** What is asked **
From the data that follows, report how many lines hold the string "extends", giving only the number.

── Data lines

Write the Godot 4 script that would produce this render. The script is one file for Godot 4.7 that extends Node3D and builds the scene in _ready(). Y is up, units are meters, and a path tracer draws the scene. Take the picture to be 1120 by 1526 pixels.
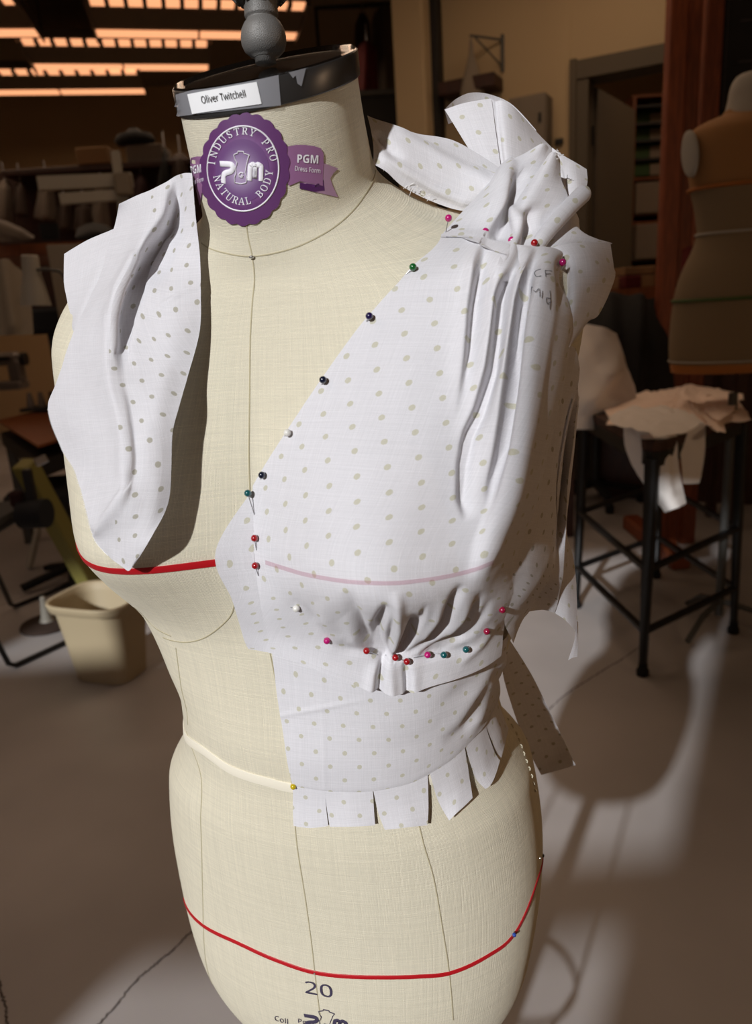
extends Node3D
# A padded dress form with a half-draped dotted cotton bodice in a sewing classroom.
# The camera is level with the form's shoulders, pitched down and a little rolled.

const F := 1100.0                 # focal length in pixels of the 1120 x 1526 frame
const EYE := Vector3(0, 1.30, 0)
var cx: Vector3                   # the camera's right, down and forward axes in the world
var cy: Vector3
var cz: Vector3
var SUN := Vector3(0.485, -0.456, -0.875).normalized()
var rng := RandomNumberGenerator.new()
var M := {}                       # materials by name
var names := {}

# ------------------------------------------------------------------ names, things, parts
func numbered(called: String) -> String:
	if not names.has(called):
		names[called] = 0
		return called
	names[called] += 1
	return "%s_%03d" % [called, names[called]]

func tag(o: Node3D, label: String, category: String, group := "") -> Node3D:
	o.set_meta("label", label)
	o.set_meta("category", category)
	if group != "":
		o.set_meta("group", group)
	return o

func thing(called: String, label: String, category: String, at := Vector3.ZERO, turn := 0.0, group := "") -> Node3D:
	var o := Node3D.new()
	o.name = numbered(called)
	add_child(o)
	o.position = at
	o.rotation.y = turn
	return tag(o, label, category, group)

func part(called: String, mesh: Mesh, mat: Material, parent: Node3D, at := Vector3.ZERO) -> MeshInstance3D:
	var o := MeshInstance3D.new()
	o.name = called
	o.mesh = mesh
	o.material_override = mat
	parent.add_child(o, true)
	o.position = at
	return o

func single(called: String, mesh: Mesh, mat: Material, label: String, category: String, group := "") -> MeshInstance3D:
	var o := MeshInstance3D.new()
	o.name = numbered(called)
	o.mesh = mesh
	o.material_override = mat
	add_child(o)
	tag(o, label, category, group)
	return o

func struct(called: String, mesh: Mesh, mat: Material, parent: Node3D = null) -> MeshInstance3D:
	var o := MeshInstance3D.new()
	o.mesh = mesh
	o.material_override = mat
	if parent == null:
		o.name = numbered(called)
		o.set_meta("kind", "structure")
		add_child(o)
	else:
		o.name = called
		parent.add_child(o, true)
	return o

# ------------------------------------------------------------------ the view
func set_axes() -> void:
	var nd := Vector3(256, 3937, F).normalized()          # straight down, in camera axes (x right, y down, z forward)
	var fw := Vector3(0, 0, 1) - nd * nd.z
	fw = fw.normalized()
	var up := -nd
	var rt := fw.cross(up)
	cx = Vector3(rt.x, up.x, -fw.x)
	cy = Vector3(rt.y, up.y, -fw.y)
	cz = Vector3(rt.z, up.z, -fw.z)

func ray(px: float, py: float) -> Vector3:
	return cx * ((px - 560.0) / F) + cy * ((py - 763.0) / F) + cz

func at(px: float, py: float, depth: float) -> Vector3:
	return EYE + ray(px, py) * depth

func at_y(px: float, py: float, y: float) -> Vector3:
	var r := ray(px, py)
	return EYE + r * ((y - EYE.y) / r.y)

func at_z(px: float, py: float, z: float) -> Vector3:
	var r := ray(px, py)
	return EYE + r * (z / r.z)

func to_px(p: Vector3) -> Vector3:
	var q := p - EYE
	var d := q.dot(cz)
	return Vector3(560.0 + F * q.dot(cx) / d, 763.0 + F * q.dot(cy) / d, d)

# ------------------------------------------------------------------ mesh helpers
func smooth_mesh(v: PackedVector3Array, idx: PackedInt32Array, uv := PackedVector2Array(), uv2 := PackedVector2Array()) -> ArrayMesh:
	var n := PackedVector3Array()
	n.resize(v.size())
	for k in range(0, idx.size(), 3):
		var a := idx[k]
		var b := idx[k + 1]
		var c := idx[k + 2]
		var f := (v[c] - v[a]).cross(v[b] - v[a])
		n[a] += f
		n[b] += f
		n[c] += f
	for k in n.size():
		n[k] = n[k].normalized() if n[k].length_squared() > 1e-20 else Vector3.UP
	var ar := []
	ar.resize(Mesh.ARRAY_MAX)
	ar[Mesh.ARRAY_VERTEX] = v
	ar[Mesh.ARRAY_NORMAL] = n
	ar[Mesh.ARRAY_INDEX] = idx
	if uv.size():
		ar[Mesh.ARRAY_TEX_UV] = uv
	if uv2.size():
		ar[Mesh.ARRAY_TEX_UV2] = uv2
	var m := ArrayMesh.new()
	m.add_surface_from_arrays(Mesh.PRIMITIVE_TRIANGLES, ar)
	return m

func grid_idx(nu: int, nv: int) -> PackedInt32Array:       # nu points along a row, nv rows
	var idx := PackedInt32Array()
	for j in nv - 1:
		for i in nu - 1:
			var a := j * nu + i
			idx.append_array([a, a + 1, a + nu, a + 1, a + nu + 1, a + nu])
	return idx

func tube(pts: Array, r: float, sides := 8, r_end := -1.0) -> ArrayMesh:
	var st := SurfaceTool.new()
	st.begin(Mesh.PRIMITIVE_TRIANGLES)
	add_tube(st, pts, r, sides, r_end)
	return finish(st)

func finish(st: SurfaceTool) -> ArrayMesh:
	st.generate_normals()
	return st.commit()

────

** The result **
2